Start of Data block
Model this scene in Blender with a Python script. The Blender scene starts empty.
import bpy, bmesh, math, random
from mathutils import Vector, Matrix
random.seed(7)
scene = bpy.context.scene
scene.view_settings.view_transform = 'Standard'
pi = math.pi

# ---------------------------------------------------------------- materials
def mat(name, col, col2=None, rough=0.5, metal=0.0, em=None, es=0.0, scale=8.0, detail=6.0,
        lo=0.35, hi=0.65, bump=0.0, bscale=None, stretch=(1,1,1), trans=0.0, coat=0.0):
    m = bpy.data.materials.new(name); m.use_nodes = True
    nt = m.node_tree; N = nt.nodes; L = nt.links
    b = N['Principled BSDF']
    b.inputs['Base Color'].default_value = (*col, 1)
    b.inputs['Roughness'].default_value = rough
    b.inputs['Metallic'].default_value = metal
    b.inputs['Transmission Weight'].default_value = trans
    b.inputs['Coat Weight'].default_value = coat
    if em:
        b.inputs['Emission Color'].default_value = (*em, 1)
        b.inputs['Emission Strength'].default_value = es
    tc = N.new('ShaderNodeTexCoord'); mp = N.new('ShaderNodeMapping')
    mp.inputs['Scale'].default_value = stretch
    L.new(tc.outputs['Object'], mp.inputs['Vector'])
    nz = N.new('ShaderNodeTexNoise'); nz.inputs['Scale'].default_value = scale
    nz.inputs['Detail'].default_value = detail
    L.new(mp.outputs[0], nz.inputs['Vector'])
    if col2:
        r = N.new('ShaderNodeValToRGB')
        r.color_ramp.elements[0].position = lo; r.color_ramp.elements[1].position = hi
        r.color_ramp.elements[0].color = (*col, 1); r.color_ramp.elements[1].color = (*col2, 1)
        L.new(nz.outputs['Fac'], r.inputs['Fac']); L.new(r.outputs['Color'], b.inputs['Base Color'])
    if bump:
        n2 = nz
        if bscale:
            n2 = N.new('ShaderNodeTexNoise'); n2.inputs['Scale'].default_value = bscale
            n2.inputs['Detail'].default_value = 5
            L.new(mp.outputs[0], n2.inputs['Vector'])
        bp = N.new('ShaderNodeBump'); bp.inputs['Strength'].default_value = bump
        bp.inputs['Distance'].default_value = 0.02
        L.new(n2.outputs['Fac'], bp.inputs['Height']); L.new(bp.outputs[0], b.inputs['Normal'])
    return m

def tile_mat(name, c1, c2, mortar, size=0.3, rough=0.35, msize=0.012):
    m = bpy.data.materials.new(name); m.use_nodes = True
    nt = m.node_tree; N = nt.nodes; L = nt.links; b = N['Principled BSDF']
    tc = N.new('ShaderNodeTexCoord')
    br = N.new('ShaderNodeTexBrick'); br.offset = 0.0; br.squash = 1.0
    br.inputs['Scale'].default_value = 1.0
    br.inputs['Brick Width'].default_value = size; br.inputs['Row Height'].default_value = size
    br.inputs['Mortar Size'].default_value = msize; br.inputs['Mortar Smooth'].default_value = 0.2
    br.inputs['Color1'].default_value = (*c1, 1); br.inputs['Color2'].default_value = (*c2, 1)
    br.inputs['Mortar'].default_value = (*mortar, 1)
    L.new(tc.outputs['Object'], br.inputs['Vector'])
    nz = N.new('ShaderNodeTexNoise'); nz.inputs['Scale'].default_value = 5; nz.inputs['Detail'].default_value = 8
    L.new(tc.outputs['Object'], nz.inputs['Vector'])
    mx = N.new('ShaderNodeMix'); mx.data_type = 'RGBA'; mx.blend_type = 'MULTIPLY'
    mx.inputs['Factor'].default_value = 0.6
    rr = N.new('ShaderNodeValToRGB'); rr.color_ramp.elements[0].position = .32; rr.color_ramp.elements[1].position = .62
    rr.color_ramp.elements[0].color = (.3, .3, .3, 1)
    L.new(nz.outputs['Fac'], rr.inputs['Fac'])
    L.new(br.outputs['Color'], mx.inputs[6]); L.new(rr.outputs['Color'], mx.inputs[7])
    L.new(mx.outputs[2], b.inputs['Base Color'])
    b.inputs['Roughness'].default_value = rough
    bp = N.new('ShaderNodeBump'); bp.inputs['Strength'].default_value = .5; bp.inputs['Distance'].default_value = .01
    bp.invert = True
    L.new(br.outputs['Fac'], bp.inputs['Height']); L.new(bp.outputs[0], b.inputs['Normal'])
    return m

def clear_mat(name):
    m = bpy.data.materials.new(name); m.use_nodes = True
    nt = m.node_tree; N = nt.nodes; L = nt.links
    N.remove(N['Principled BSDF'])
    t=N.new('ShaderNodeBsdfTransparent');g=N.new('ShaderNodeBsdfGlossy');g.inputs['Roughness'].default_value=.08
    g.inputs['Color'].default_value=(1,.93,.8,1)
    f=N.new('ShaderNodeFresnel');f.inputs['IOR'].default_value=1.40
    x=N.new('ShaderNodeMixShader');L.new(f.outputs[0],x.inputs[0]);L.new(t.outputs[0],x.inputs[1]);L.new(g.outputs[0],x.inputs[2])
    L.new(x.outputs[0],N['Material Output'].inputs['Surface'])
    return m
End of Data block
Exercise |
Give an exact copy of all the data shown above.

Written solution |
Model this scene in Blender with a Python script. The Blender scene starts empty.
import bpy, bmesh, math, random
from mathutils import Vector, Matrix
random.seed(7)
scene = bpy.context.scene
scene.view_settings.view_transform = 'Standard'
pi = math.pi

# ---------------------------------------------------------------- materials
def mat(name, col, col2=None, rough=0.5, metal=0.0, em=None, es=0.0, scale=8.0, detail=6.0,
        lo=0.35, hi=0.65, bump=0.0, bscale=None, stretch=(1,1,1), trans=0.0, coat=0.0):
    m = bpy.data.materials.new(name); m.use_nodes = True
    nt = m.node_tree; N = nt.nodes; L = nt.links
    b = N['Principled BSDF']
    b.inputs['Base Color'].default_value = (*col, 1)
    b.inputs['Roughness'].default_value = rough
    b.inputs['Metallic'].default_value = metal
    b.inputs['Transmission Weight'].default_value = trans
    b.inputs['Coat Weight'].default_value = coat
    if em:
        b.inputs['Emission Color'].default_value = (*em, 1)
        b.inputs['Emission Strength'].default_value = es
    tc = N.new('ShaderNodeTexCoord'); mp = N.new('ShaderNodeMapping')
    mp.inputs['Scale'].default_value = stretch
    L.new(tc.outputs['Object'], mp.inputs['Vector'])
    nz = N.new('ShaderNodeTexNoise'); nz.inputs['Scale'].default_value = scale
    nz.inputs['Detail'].default_value = detail
    L.new(mp.outputs[0], nz.inputs['Vector'])
    if col2:
        r = N.new('ShaderNodeValToRGB')
        r.color_ramp.elements[0].position = lo; r.color_ramp.elements[1].position = hi
        r.color_ramp.elements[0].color = (*col, 1); r.color_ramp.elements[1].color = (*col2, 1)
        L.new(nz.outputs['Fac'], r.inputs['Fac']); L.new(r.outputs['Color'], b.inputs['Base Color'])
    if bump:
        n2 = nz
        if bscale:
            n2 = N.new('ShaderNodeTexNoise'); n2.inputs['Scale'].default_value = bscale
            n2.inputs['Detail'].default_value = 5
            L.new(mp.outputs[0], n2.inputs['Vector'])
        bp = N.new('ShaderNodeBump'); bp.inputs['Strength'].default_value = bump
        bp.inputs['Distance'].default_value = 0.02
        L.new(n2.outputs['Fac'], bp.inputs['Height']); L.new(bp.outputs[0], b.inputs['Normal'])
    return m

def tile_mat(name, c1, c2, mortar, size=0.3, rough=0.35, msize=0.012):
    m = bpy.data.materials.new(name); m.use_nodes = True
    nt = m.node_tree; N = nt.nodes; L = nt.links; b = N['Principled BSDF']
    tc = N.new('ShaderNodeTexCoord')
    br = N.new('ShaderNodeTexBrick'); br.offset = 0.0; br.squash = 1.0
    br.inputs['Scale'].default_value = 1.0
    br.inputs['Brick Width'].default_value = size; br.inputs['Row Height'].default_value = size
    br.inputs['Mortar Size'].default_value = msize; br.inputs['Mortar Smooth'].default_value = 0.2
    br.inputs['Color1'].default_value = (*c1, 1); br.inputs['Color2'].default_value = (*c2, 1)
    br.inputs['Mortar'].default_value = (*mortar, 1)
    L.new(tc.outputs['Object'], br.inputs['Vector'])
    nz = N.new('ShaderNodeTexNoise'); nz.inputs['Scale'].default_value = 5; nz.inputs['Detail'].default_value = 8
    L.new(tc.outputs['Object'], nz.inputs['Vector'])
    mx = N.new('ShaderNodeMix'); mx.data_type = 'RGBA'; mx.blend_type = 'MULTIPLY'
    mx.inputs['Factor'].default_value = 0.6
    rr = N.new('ShaderNodeValToRGB'); rr.color_ramp.elements[0].position = .32; rr.color_ramp.elements[1].position = .62
    rr.color_ramp.elements[0].color = (.3, .3, .3, 1)
    L.new(nz.outputs['Fac'], rr.inputs['Fac'])
    L.new(br.outputs['Color'], mx.inputs[6]); L.new(rr.outputs['Color'], mx.inputs[7])
    L.new(mx.outputs[2], b.inputs['Base Color'])
    b.inputs['Roughness'].default_value = rough
    bp = N.new('ShaderNodeBump'); bp.inputs['Strength'].default_value = .5; bp.inputs['Distance'].default_value = .01
    bp.invert = True
    L.new(br.outputs['Fac'], bp.inputs['Height']); L.new(bp.outputs[0], b.inputs['Normal'])
    return m

def clear_mat(name):
    m = bpy.data.materials.new(name); m.use_nodes = True
    nt = m.node_tree; N = nt.nodes; L = nt.links
    N.remove(N['Principled BSDF'])
    t=N.new('ShaderNodeBsdfTransparent');g=N.new('ShaderNodeBsdfGlossy');g.inputs['Roughness'].default_value=.08
    g.inputs['Color'].default_value=(1,.93,.8,1)
    f=N.new('ShaderNodeFresnel');f.inputs['IOR'].default_value=1.40
    x=N.new('ShaderNodeMixShader');L.new(f.outputs[0],x.inputs[0]);L.new(t.outputs[0],x.inputs[1]);L.new(g.outputs[0],x.inputs[2])
    L.new(x.outputs[0],N['Material Output'].inputs['Surface'])
    return m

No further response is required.